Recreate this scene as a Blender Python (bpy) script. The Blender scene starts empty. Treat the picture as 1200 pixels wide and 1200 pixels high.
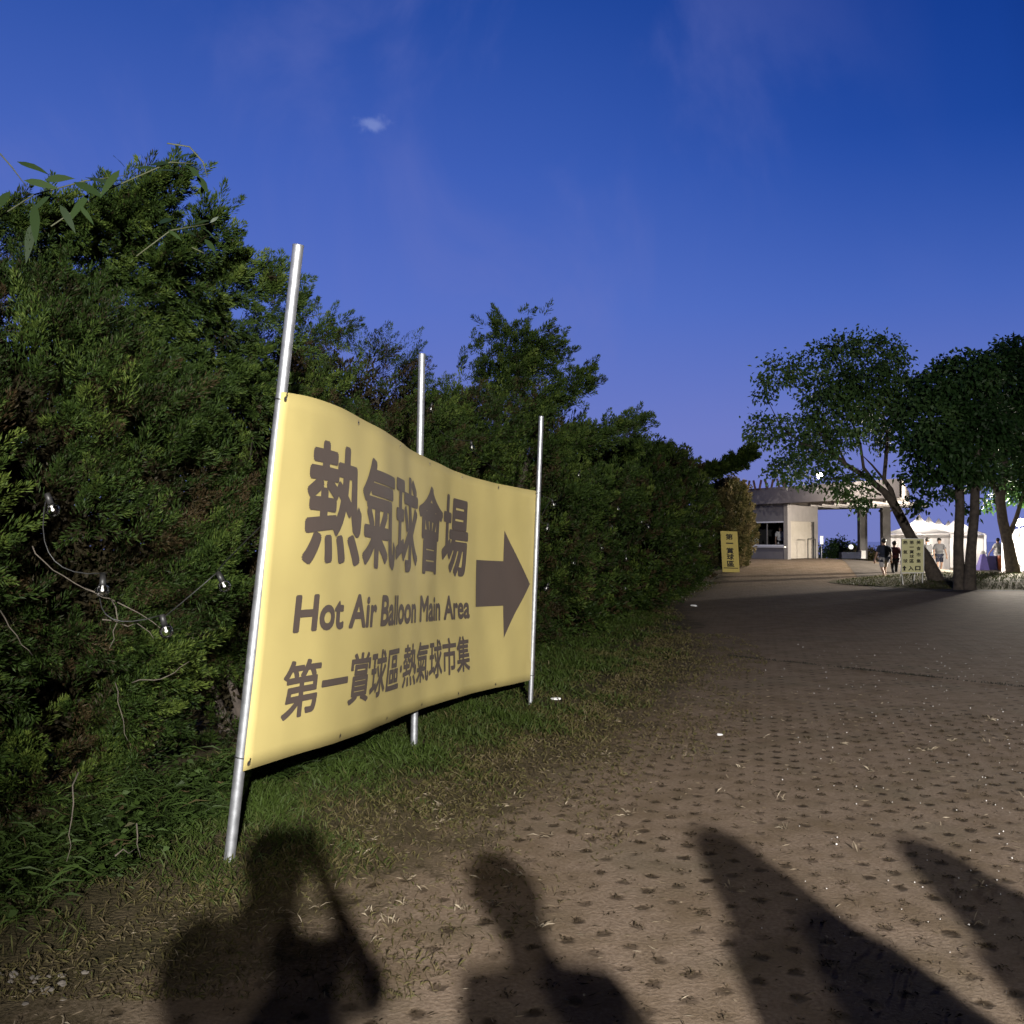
import bpy, bmesh, math, random
import numpy as np
from mathutils import Vector, Matrix

# ------------------------------------------------------------------ camera
S = bpy.context.scene
COL = S.collection
F = 1200.0
EYE = 1.6
PITCH = math.atan(34 / F)
cam_d = bpy.data.cameras.new("camera")
cam_d.sensor_width = 36.0
cam_d.lens = 36.0
cam_d.clip_start = 0.05
cam_d.clip_end = 6000
cam = bpy.data.objects.new("camera", cam_d)
COL.objects.link(cam)
cam.location = (0, 0, EYE)
cam.rotation_euler = (math.pi / 2 + PITCH, 0, 0)
S.camera = cam

# ------------------------------------------------------------------ world: dusk sky
W = bpy.data.worlds.new("World")
S.world = W
W.use_nodes = True
nt = W.node_tree
nt.nodes.clear()


def N(t, typ, **kw):
    n = t.nodes.new(typ)
    for k, v in kw.items():
        setattr(n, k, v)
    return n


def math_node(t, op, a, b=None, clamp=False):
    n = N(t, 'ShaderNodeMath', operation=op)
    n.use_clamp = clamp
    for i, x in enumerate((a, b)):
        if x is None:
            continue
        if isinstance(x, (int, float)):
            n.inputs[i].default_value = x
        else:
            t.links.new(x, n.inputs[i])
    return n.outputs[0]


def ramp(t, fac, stops, interp='LINEAR'):
    r = N(t, 'ShaderNodeValToRGB')
    r.color_ramp.interpolation = interp
    els = r.color_ramp.elements
    while len(els) < len(stops):
        els.new(0.5)
    for e, (p, c) in zip(els, stops):
        e.position = p
        e.color = (c[0], c[1], c[2], 1) if not isinstance(c, (int, float)) else (c, c, c, 1)
    if fac is not None:
        t.links.new(fac, r.inputs[0])
    return r.outputs[0]


def mixc(t, fac, a, b, blend='MIX'):
    n = N(t, 'ShaderNodeMix', data_type='RGBA', blend_type=blend)
    for sock, x in ((n.inputs[0], fac), (n.inputs[6], a), (n.inputs[7], b)):
        if isinstance(x, (int, float)):
            sock.default_value = x
        elif isinstance(x, (tuple, list)):
            sock.default_value = (x[0], x[1], x[2], 1)
        else:
            t.links.new(x, sock)
    return n.outputs[2]


tc = N(nt, 'ShaderNodeTexCoord')
sep = N(nt, 'ShaderNodeSeparateXYZ')
nt.links.new(tc.outputs['Generated'], sep.inputs[0])
grad = ramp(nt, math_node(nt, 'MULTIPLY', sep.outputs[2], 1.0, True),
            [(0.0, (.19, .225, .56)), (.10, (.165, .215, .61)), (.22, (.100, .178, .61)), (.34, (.056, .130, .53)),
             (.47, (.022, .082, .40)), (.60, (.006, .018, .09)), (1.0, (.002, .004, .02))])
# brighter to the left (the side the sun went down), deep blue high on the right, night behind
dotn = N(nt, 'ShaderNodeVectorMath', operation='DOT_PRODUCT')
nt.links.new(tc.outputs['Generated'], dotn.inputs[0])
dotn.inputs[1].default_value = (-.72, .69, 0)
azf = math_node(nt, 'ADD', math_node(nt, 'MULTIPLY', dotn.outputs['Value'], .5), .5, True)
night = ramp(nt, azf, [(0, .04), (.45, .10), (.56, .45), (.64, 1.0)])
deep = ramp(nt, azf, [(.60, (.14, .46, .66)), (.70, (.36, .62, .78)), (.80, (.78, .88, .93)), (.88, (1.05, 1.0, 1.0)), (1, (1.25, 1.12, 1.04))])
hi = ramp(nt, sep.outputs[2], [(.10, 0.0), (.36, 1.0)])
skyc = mixc(nt, hi, grad, mixc(nt, 1.0, grad, deep, 'MULTIPLY'))
skyc = mixc(nt, 1.0, skyc, night, 'MULTIPLY')
# thin high wisps
mp = N(nt, 'ShaderNodeMapping')
mp.inputs['Rotation'].default_value = (0, -.75, .3)
mp.inputs['Scale'].default_value = (3.4, 2.6, 2.2)
nt.links.new(tc.outputs['Generated'], mp.inputs[0])
nz = N(nt, 'ShaderNodeTexNoise')
nz.inputs['Scale'].default_value = 1.7
nz.inputs['Detail'].default_value = 7
nz.inputs['Roughness'].default_value = .55
nz.inputs['Distortion'].default_value = .5
nt.links.new(mp.outputs[0], nz.inputs[0])
wis = ramp(nt, nz.outputs[0], [(.42, 0), (.70, .7)], 'EASE')
wis = math_node(nt, 'MULTIPLY', wis, ramp(nt, azf, [(.66, 0.0), (.76, 1.0)]))
skyc = mixc(nt, math_node(nt, 'MULTIPLY', wis, .42), skyc, (.18, .21, .56))
# one small bright cloud
cdir = Vector(((438 - 600) / 1200, math.cos(PITCH) - (600 - 146) / 1200 * math.sin(PITCH), (600 - 146) / 1200 * math.cos(PITCH) + math.sin(PITCH))).normalized()
vs_ = N(nt, 'ShaderNodeVectorMath', operation='SUBTRACT')
nt.links.new(tc.outputs['Generated'], vs_.inputs[0])
vs_.inputs[1].default_value = cdir
mc = N(nt, 'ShaderNodeMapping')
mc.inputs['Rotation'].default_value = (0, .55, 0)
mc.inputs['Scale'].default_value = (52, 52, 120)
nt.links.new(vs_.outputs[0], mc.inputs[0])
ln_ = N(nt, 'ShaderNodeVectorMath', operation='LENGTH')
nt.links.new(mc.outputs[0], ln_.inputs[0])
nc = N(nt, 'ShaderNodeTexNoise')
nc.inputs['Scale'].default_value = 90
nc.inputs['Detail'].default_value = 5
nt.links.new(tc.outputs['Generated'], nc.inputs[0])
cl_ = ramp(nt, math_node(nt, 'ADD', ln_.outputs['Value'], math_node(nt, 'MULTIPLY', math_node(nt, 'SUBTRACT', nc.outputs[0], .5), 1.6)), [(.10, .42), (1.0, 0)], 'EASE')
skyc = mixc(nt, cl_, skyc, (.34, .42, .78))
sky = N(nt, 'ShaderNodeTexSky', sky_type='NISHITA')
sky.sun_disc = False
sky.sun_elevation = math.radians(-4)
sky.sun_rotation = math.radians(-46)
bg1 = N(nt, 'ShaderNodeBackground')
nt.links.new(skyc, bg1.inputs[0])
bg1.inputs[1].default_value = 0.92
bg2 = N(nt, 'ShaderNodeBackground')
nt.links.new(sky.outputs[0], bg2.inputs[0])
bg2.inputs[1].default_value = 0.05
add = N(nt, 'ShaderNodeAddShader')
nt.links.new(bg1.outputs[0], add.inputs[0])
nt.links.new(bg2.outputs[0], add.inputs[1])
wo = N(nt, 'ShaderNodeOutputWorld')
nt.links.new(add.outputs[0], wo.inputs[0])

S.view_settings.view_transform = 'Standard'
S.view_settings.look = 'None'
S.view_settings.exposure = 0
S.view_settings.gamma = 1
S.render.engine = 'CYCLES'
S.cycles.use_denoising = True
S.cycles.max_bounces = 6
S.cycles.diffuse_bounces = 3
S.cycles.glossy_bounces = 3
S.cycles.transmission_bounces = 4
S.cycles.transparent_max_bounces = 8
S.cycles.sample_clamp_indirect = 3.0
S.cycles.use_adaptive_sampling = True
S.cycles.adaptive_threshold = 0.015

rng = np.random.default_rng(11)
random.seed(5)

# ------------------------------------------------------------------ helpers
FW = np.array([0, math.cos(PITCH), math.sin(PITCH)])
UP = np.array([0, -math.sin(PITCH), math.cos(PITCH)])
RT = np.array([1.0, 0, 0])
EYEV = np.array([0, 0, EYE])


def P(px, py, d):
    """point seen at photo pixel (px, py), d metres along the view axis"""
    return EYEV + d * ((px - 600) / F * RT + (600 - py) / F * UP + FW)


def G(px, py, h=0.0):
    """ground point under a photo pixel"""
    r = (px - 600) / F * RT + (600 - py) / F * UP + FW
    return EYEV + r * ((h - EYE) / r[2])


def proj(p):
    v = np.asarray(p) - EYEV
    d = v @ FW
    return 600 + F * (v @ RT) / d, 600 - F * (v @ UP) / d


def sstep(a, b, x):
    t = np.clip((np.asarray(x, float) - a) / (b - a), 0, 1)
    return t * t * (3 - 2 * t)


def gh(x, y):
    """terrain height: the plaza in front of the kiosk lies a little higher"""
    return .70 * sstep(36, 49, y) * (1 - sstep(16, 23, x)) + .0 * np.asarray(x)


def tag(o, label=None, cat=None, group=None, kind=None):
    if label:
        o['label'] = label
    if cat:
        o['category'] = cat
    if group:
        o['group'] = group
    if kind:
        o['kind'] = kind
    return o


def empty(name, loc=(0, 0, 0), rz=0.0):
    o = bpy.data.objects.new(name, None)
    COL.objects.link(o)
    o.location = loc
    o.rotation_euler = (0, 0, rz)
    o.empty_display_size = .2
    return o


def link(name, me, parent=None, world=False):
    o = bpy.data.objects.new(name, me)
    COL.objects.link(o)
    if parent is not None:
        o.parent = parent
        if world:       # mesh was built in world coordinates
            p, q = parent, Matrix.Identity(4)
            while p:
                q = p.matrix_parent_inverse @ p.matrix_basis @ q
                p = p.parent
            o.matrix_parent_inverse = q.inverted()
    return o


def mesh_np(name, V, Fa, mats=(), mi=None, smooth=False, attrs=None):
    """V (n,3); Fa (m,k) with equal-sided faces, or a list of faces"""
    me = bpy.data.meshes.new(name)
    if isinstance(Fa, np.ndarray):
        V = np.ascontiguousarray(V, dtype=np.float32)
        m, k = Fa.shape
        me.vertices.add(len(V))
        me.vertices.foreach_set("co", V.ravel())
        me.loops.add(m * k)
        me.loops.foreach_set("vertex_index", np.ascontiguousarray(Fa, dtype=np.int32).ravel())
        me.polygons.add(m)
        me.polygons.foreach_set("loop_start", np.arange(0, m * k, k, dtype=np.int32))
    else:
        me.from_pydata([tuple(map(float, v)) for v in V], [], [tuple(map(int, f)) for f in Fa])
    for mt in mats:
        me.materials.append(mt)
    if mi is not None:
        me.polygons.foreach_set("material_index", np.asarray(mi, dtype=np.int32))
    if smooth:
        me.polygons.foreach_set("use_smooth", np.ones(len(me.polygons), dtype=bool))
    if attrs:
        for an, arr in attrs.items():
            a = me.attributes.new(an, 'FLOAT', 'POINT')
            a.data.foreach_set("value", np.ascontiguousarray(arr, dtype=np.float32))
    me.update(calc_edges=True)
    me.validate()
    return me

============

_Task statement:_
Only lines belong in the copy: transcribe those from the start of the data through the line that contains "S.camera = cam", and skip the pictures.

_Output of the task:_
Recreate this scene as a Blender Python (bpy) script. The Blender scene starts empty. Treat the picture as 1200 pixels wide and 1200 pixels high.
import bpy, bmesh, math, random
import numpy as np
from mathutils import Vector, Matrix

# ------------------------------------------------------------------ camera
S = bpy.context.scene
COL = S.collection
F = 1200.0
EYE = 1.6
PITCH = math.atan(34 / F)
cam_d = bpy.data.cameras.new("camera")
cam_d.sensor_width = 36.0
cam_d.lens = 36.0
cam_d.clip_start = 0.05
cam_d.clip_end = 6000
cam = bpy.data.objects.new("camera", cam_d)
COL.objects.link(cam)
cam.location = (0, 0, EYE)
cam.rotation_euler = (math.pi / 2 + PITCH, 0, 0)
S.camera = cam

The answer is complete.